EVIDENTIARY CRITERIA #7 (THE CATCHALL) If the above standards do not readily apply to the beneficiary’s occupation in the arts, the petitioner may submit comparable evidence in order to establish eligibility
This criteria tends to only be for artists that are in emerging or very unique fields that do not meet the rest of the criteria. If you feel that your art is so completely unique that it does not meet the other criteria that you may submit other forms of documentation that are appropriate.
Another thing I want to talk about today are the different standards of proof for different artists. Standards of proof are what make it easier or harder for different artist to apply for this Visa. Generally the standard of proof for Artist is extraordinary ability. This means you just need to show that you have the ability to be extraordinary. However, the standard of proof for people who work in the motion picture and television industry is extraordinary achievement. So extraordinary achievement means not only do you need to have achievement in the field of motion picture and television this achievement also needs to be extraordinary soon as you can see it is much more difficult for film artist to get the visa then the rest of the other types of artists. It does not mean that it is impossible for someone working in the film industry to get the visa it just means that you need to be more well-established before even applying. O1 / Artist Visa Applicant: Working for Multiple Employers
One of the wonderful things about the O1 / Artist visa is that if applied for correctly, the beneficiary will be able to freelance and work for multiple employers. The way this works is the O1 / Artist Visa beneficiary needs an Agent to represent them as a "go-between" them and the employers. A U.S. Agent may be the actual employer of the beneficiary, the representative of both the employer and the beneficiary, or a person or entity authorized by the employer to act for, or in place of, the employer as its agent. Usually it is the sponsor who ends up being the beneficiary's agent. In order to make this work, specific requirements must be followed in order for the beneficiary to work for multiple employers.

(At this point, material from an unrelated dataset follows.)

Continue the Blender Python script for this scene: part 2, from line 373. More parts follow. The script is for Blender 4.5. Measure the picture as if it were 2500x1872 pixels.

O1 / ARTIST VISA WORK RESTRICTIONS
The O1 / Artist Visa beneficiary is only allowed to work in their area of extraordinary ability. This means that if they applied as an actor, they will only be allowed to act. Other types of employment such as working at a bar or restaurant is not allowed and will be considered a violation of their visa status. However, there are other examples that are not so clear cut. For example, if you applied as an actor but have been asked to perform at a children's birthday party as a character performer. Would that be allowed? The short answer is 'It Depends". Every O1 / Artist Visa Application should include a detailed job description. So depending on how are you craft the job description it is possible that such employment would be allowed.
O1 / ARTIST VISA APPROVAL RATE
For fiscal year 2017, 17, 011 O1 visas were issued and 3982 were denied according to statistics issued by the Department of State. This is about an 81% success rate. However, this number does not include how many application were denied at the USCIS stage. Based on my opinion, chances of approval very from person to person. If a person has sufficient credits as a lead performer, has proper documentation, and is able to organize that documentation in an easy to read format, they have a higher chance of getting their visa approved. Sometimes I get asked, "Does your lawyer matter?" And the answer is "Yes". But not because the lawyer has some sort of connection with USCIS. And it does not matter whether the firm is large or not. The lawyer matters because a terrible lawyer can screw up your case even if you have sufficient credits. However, if you do not have sufficient lead credits, an amazing attorney is not able to perform a miracle and give you those credits.